#### Aim of the task
Give the listing again character for character, but drop the images.

#### Collected material
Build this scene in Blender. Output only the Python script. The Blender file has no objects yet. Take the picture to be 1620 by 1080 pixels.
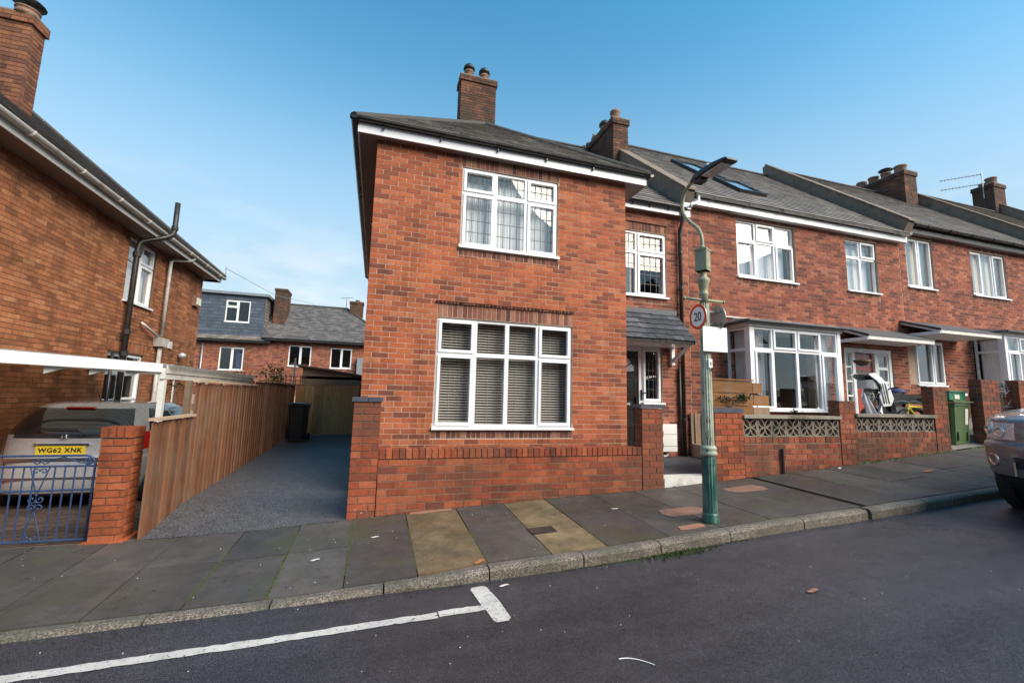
import bpy, math, random
from mathutils import Vector, Matrix
random.seed(7)
S = bpy.context.scene
COL = S.collection
V = Vector

# ------------------------------------------------------------------ camera
CAM = V((0, 0, 1.62))
FPX = 693.305
RX = V((0.955003, -0.29557111, 0.02463736))      # camera right in world
RD = V((0.06031598, 0.11220755, -0.99185253))    # camera down
RF = V((0.29039845, 0.94870817, 0.12498621))     # camera forward
cd = bpy.data.cameras.new("camera")
cd.sensor_width = 36
cd.lens = FPX / 1620 * 36
cd.clip_start = 0.05
cd.clip_end = 2000
cam = bpy.data.objects.new("camera", cd)
COL.objects.link(cam)
m = Matrix((( RX.x, -RD.x, -RF.x, CAM.x), (RX.y, -RD.y, -RF.y, CAM.y), (RX.z, -RD.z, -RF.z, CAM.z), (0, 0, 0, 1)))
cam.matrix_world = m
S.camera = cam

# ------------------------------------------------------------------ light
SUN_AZ = math.radians(140)      # from +Y towards +X
SUN_EL = math.radians(38)
w = bpy.data.worlds.new("World")
S.world = w
w.use_nodes = True
nt = w.node_tree
N, L = nt.nodes, nt.links
N.clear()
sky = N.new("ShaderNodeTexSky")
sky.sky_type = 'NISHITA'
sky.sun_disc = False
sky.sun_elevation = SUN_EL
sky.sun_rotation = SUN_AZ
sky.altitude = 30
sky.air_density = 1.0
sky.dust_density = 0.2
sky.ozone_density = 1.2
tc = N.new("ShaderNodeTexCoord")
mp = N.new("ShaderNodeMapping")
mp.inputs['Scale'].default_value = (1, 1, 3.2)
nz = N.new("ShaderNodeTexNoise")
nz.inputs['Scale'].default_value = 3.2
nz.inputs['Detail'].default_value = 6
nz.inputs['Roughness'].default_value = .58
cr = N.new("ShaderNodeValToRGB")
cr.color_ramp.elements[0].position = .50
cr.color_ramp.elements[1].position = .72
sep = N.new("ShaderNodeSeparateXYZ")
mr = N.new("ShaderNodeMapRange")
mr.inputs[1].default_value = .42
mr.inputs[2].default_value = .02
mr.inputs[3].default_value = 0
mr.inputs[4].default_value = 1
mu = N.new("ShaderNodeMath"); mu.operation = 'MULTIPLY'
mx = N.new("ShaderNodeMix"); mx.data_type = 'RGBA'
mx.inputs[7].default_value = (4.3, 4.4, 4.5, 1)
bg = N.new("ShaderNodeBackground")
bg.inputs[1].default_value = .055
wo = N.new("ShaderNodeOutputWorld")
L.new(tc.outputs['Generated'], mp.inputs[0]); L.new(mp.outputs[0], nz.inputs['Vector'])
L.new(nz.outputs['Fac'], cr.inputs[0]); L.new(tc.outputs['Generated'], sep.inputs[0])
L.new(sep.outputs[2], mr.inputs[0]); L.new(cr.outputs[0], mu.inputs[0]); L.new(mr.outputs[0], mu.inputs[1])
tint = N.new("ShaderNodeMix"); tint.data_type = 'RGBA'; tint.blend_type = 'MULTIPLY'
tint.inputs[0].default_value = 1; tint.inputs[7].default_value = (.40, 1.06, 1.09, 1)
hz = N.new("ShaderNodeValToRGB"); hz.color_ramp.interpolation = 'B_SPLINE'
he = hz.color_ramp.elements
while len(he) < 5: he.new(.5)
for el_, (p_, v_) in zip(he, ((0, 1), (.26, .84), (.43, .46), (.57, .11), (.70, 0))):
    el_.position = p_; el_.color = (v_, v_, v_, 1)
hm = N.new("ShaderNodeMix"); hm.data_type = 'RGBA'; hm.inputs[7].default_value = (2.6, 3.05, 3.4, 1)
L.new(sky.outputs[0], tint.inputs[6]); L.new(sep.outputs[2], hz.inputs[0])
L.new(hz.outputs[0], hm.inputs[0]); L.new(tint.outputs[2], hm.inputs[6])
L.new(mu.outputs[0], mx.inputs[0]); L.new(hm.outputs[2], mx.inputs[6])
L.new(mx.outputs[2], bg.inputs[0]); L.new(bg.outputs[0], wo.inputs[0])

sl = bpy.data.lights.new("sun", 'SUN')
sl.energy = 1.5
sl.angle = math.radians(45)
sl.color = (1, .86, .70)
so = bpy.data.objects.new("sun", sl)
COL.objects.link(so)
sd = V((math.sin(SUN_AZ) * math.cos(SUN_EL), math.cos(SUN_AZ) * math.cos(SUN_EL), math.sin(SUN_EL)))
so.rotation_euler = sd.to_track_quat('Z', 'Y').to_euler()
so.location = (20, 5, 20)
S.view_settings.view_transform = 'Standard'
S.view_settings.look = 'None'
S.view_settings.exposure = 2.15
S.view_settings.gamma = 1
S.view_settings.use_curve_mapping = False

# ------------------------------------------------------------------ material helpers
def newmat(name):
    m = bpy.data.materials.new(name)
    m.use_nodes = True
    nt = m.node_tree
    return m, nt, nt.nodes, nt.links, nt.nodes['Principled BSDF']

def noise(N, L, vec, scale, detail=4, rough=.6):
    n = N.new("ShaderNodeTexNoise")
    n.inputs['Scale'].default_value = scale
    n.inputs['Detail'].default_value = detail
    n.inputs['Roughness'].default_value = rough
    L.new(vec, n.inputs['Vector'])
    return n.outputs['Fac']

def ramp(N, L, fac, pts, interp='LINEAR'):
    r = N.new("ShaderNodeValToRGB")
    r.color_ramp.interpolation = interp
    e = r.color_ramp.elements
    while len(e) < len(pts):
        e.new(.5)
    for el, (p, c) in zip(e, pts):
        el.position = p
        el.color = (*c, 1) if len(c) == 3 else c
    L.new(fac, r.inputs[0])
    return r.outputs[0]

def math_(N, L, op, a, b=None, c=None):
    n = N.new("ShaderNodeMath"); n.operation = op
    for i, x in enumerate((a, b, c)):
        if x is None: continue
        if isinstance(x, (int, float)): n.inputs[i].default_value = x
        else: L.new(x, n.inputs[i])
    return n.outputs[0]

def mixc(N, L, fac, a, b, mode='MIX'):
    n = N.new("ShaderNodeMix"); n.data_type = 'RGBA'; n.blend_type = mode
    for i, x in ((0, fac), (6, a), (7, b)):
        if isinstance(x, (int, float)): n.inputs[i].default_value = x
        elif isinstance(x, tuple): n.inputs[i].default_value = (*x, 1)
        else: L.new(x, n.inputs[i])
    return n.outputs[2]

def grey(v): return (v, v, v)

def bumpn(N, L, bsdf, h, strength, dist=.01):
    b = N.new("ShaderNodeBump")
    b.inputs['Strength'].default_value = strength
    b.inputs['Distance'].default_value = dist
    L.new(h, b.inputs['Height'])
    L.new(b.outputs[0], bsdf.inputs['Normal'])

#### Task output
Build this scene in Blender. Output only the Python script. The Blender file has no objects yet. Take the picture to be 1620 by 1080 pixels.
import bpy, math, random
from mathutils import Vector, Matrix
random.seed(7)
S = bpy.context.scene
COL = S.collection
V = Vector

# ------------------------------------------------------------------ camera
CAM = V((0, 0, 1.62))
FPX = 693.305
RX = V((0.955003, -0.29557111, 0.02463736))      # camera right in world
RD = V((0.06031598, 0.11220755, -0.99185253))    # camera down
RF = V((0.29039845, 0.94870817, 0.12498621))     # camera forward
cd = bpy.data.cameras.new("camera")
cd.sensor_width = 36
cd.lens = FPX / 1620 * 36
cd.clip_start = 0.05
cd.clip_end = 2000
cam = bpy.data.objects.new("camera", cd)
COL.objects.link(cam)
m = Matrix((( RX.x, -RD.x, -RF.x, CAM.x), (RX.y, -RD.y, -RF.y, CAM.y), (RX.z, -RD.z, -RF.z, CAM.z), (0, 0, 0, 1)))
cam.matrix_world = m
S.camera = cam

# ------------------------------------------------------------------ light
SUN_AZ = math.radians(140)      # from +Y towards +X
SUN_EL = math.radians(38)
w = bpy.data.worlds.new("World")
S.world = w
w.use_nodes = True
nt = w.node_tree
N, L = nt.nodes, nt.links
N.clear()
sky = N.new("ShaderNodeTexSky")
sky.sky_type = 'NISHITA'
sky.sun_disc = False
sky.sun_elevation = SUN_EL
sky.sun_rotation = SUN_AZ
sky.altitude = 30
sky.air_density = 1.0
sky.dust_density = 0.2
sky.ozone_density = 1.2
tc = N.new("ShaderNodeTexCoord")
mp = N.new("ShaderNodeMapping")
mp.inputs['Scale'].default_value = (1, 1, 3.2)
nz = N.new("ShaderNodeTexNoise")
nz.inputs['Scale'].default_value = 3.2
nz.inputs['Detail'].default_value = 6
nz.inputs['Roughness'].default_value = .58
cr = N.new("ShaderNodeValToRGB")
cr.color_ramp.elements[0].position = .50
cr.color_ramp.elements[1].position = .72
sep = N.new("ShaderNodeSeparateXYZ")
mr = N.new("ShaderNodeMapRange")
mr.inputs[1].default_value = .42
mr.inputs[2].default_value = .02
mr.inputs[3].default_value = 0
mr.inputs[4].default_value = 1
mu = N.new("ShaderNodeMath"); mu.operation = 'MULTIPLY'
mx = N.new("ShaderNodeMix"); mx.data_type = 'RGBA'
mx.inputs[7].default_value = (4.3, 4.4, 4.5, 1)
bg = N.new("ShaderNodeBackground")
bg.inputs[1].default_value = .055
wo = N.new("ShaderNodeOutputWorld")
L.new(tc.outputs['Generated'], mp.inputs[0]); L.new(mp.outputs[0], nz.inputs['Vector'])
L.new(nz.outputs['Fac'], cr.inputs[0]); L.new(tc.outputs['Generated'], sep.inputs[0])
L.new(sep.outputs[2], mr.inputs[0]); L.new(cr.outputs[0], mu.inputs[0]); L.new(mr.outputs[0], mu.inputs[1])
tint = N.new("ShaderNodeMix"); tint.data_type = 'RGBA'; tint.blend_type = 'MULTIPLY'
tint.inputs[0].default_value = 1; tint.inputs[7].default_value = (.40, 1.06, 1.09, 1)
hz = N.new("ShaderNodeValToRGB"); hz.color_ramp.interpolation = 'B_SPLINE'
he = hz.color_ramp.elements
while len(he) < 5: he.new(.5)
for el_, (p_, v_) in zip(he, ((0, 1), (.26, .84), (.43, .46), (.57, .11), (.70, 0))):
    el_.position = p_; el_.color = (v_, v_, v_, 1)
hm = N.new("ShaderNodeMix"); hm.data_type = 'RGBA'; hm.inputs[7].default_value = (2.6, 3.05, 3.4, 1)
L.new(sky.outputs[0], tint.inputs[6]); L.new(sep.outputs[2], hz.inputs[0])
L.new(hz.outputs[0], hm.inputs[0]); L.new(tint.outputs[2], hm.inputs[6])
L.new(mu.outputs[0], mx.inputs[0]); L.new(hm.outputs[2], mx.inputs[6])
L.new(mx.outputs[2], bg.inputs[0]); L.new(bg.outputs[0], wo.inputs[0])

sl = bpy.data.lights.new("sun", 'SUN')
sl.energy = 1.5
sl.angle = math.radians(45)
sl.color = (1, .86, .70)
so = bpy.data.objects.new("sun", sl)
COL.objects.link(so)
sd = V((math.sin(SUN_AZ) * math.cos(SUN_EL), math.cos(SUN_AZ) * math.cos(SUN_EL), math.sin(SUN_EL)))
so.rotation_euler = sd.to_track_quat('Z', 'Y').to_euler()
so.location = (20, 5, 20)
S.view_settings.view_transform = 'Standard'
S.view_settings.look = 'None'
S.view_settings.exposure = 2.15
S.view_settings.gamma = 1
S.view_settings.use_curve_mapping = False

# ------------------------------------------------------------------ material helpers
def newmat(name):
    m = bpy.data.materials.new(name)
    m.use_nodes = True
    nt = m.node_tree
    return m, nt, nt.nodes, nt.links, nt.nodes['Principled BSDF']

def noise(N, L, vec, scale, detail=4, rough=.6):
    n = N.new("ShaderNodeTexNoise")
    n.inputs['Scale'].default_value = scale
    n.inputs['Detail'].default_value = detail
    n.inputs['Roughness'].default_value = rough
    L.new(vec, n.inputs['Vector'])
    return n.outputs['Fac']

def ramp(N, L, fac, pts, interp='LINEAR'):
    r = N.new("ShaderNodeValToRGB")
    r.color_ramp.interpolation = interp
    e = r.color_ramp.elements
    while len(e) < len(pts):
        e.new(.5)
    for el, (p, c) in zip(e, pts):
        el.position = p
        el.color = (*c, 1) if len(c) == 3 else c
    L.new(fac, r.inputs[0])
    return r.outputs[0]

def math_(N, L, op, a, b=None, c=None):
    n = N.new("ShaderNodeMath"); n.operation = op
    for i, x in enumerate((a, b, c)):
        if x is None: continue
        if isinstance(x, (int, float)): n.inputs[i].default_value = x
        else: L.new(x, n.inputs[i])
    return n.outputs[0]

def mixc(N, L, fac, a, b, mode='MIX'):
    n = N.new("ShaderNodeMix"); n.data_type = 'RGBA'; n.blend_type = mode
    for i, x in ((0, fac), (6, a), (7, b)):
        if isinstance(x, (int, float)): n.inputs[i].default_value = x
        elif isinstance(x, tuple): n.inputs[i].default_value = (*x, 1)
        else: L.new(x, n.inputs[i])
    return n.outputs[2]

def grey(v): return (v, v, v)

def bumpn(N, L, bsdf, h, strength, dist=.01):
    b = N.new("ShaderNodeBump")
    b.inputs['Strength'].default_value = strength
    b.inputs['Distance'].default_value = dist
    L.new(h, b.inputs['Height'])
    L.new(b.outputs[0], bsdf.inputs['Normal'])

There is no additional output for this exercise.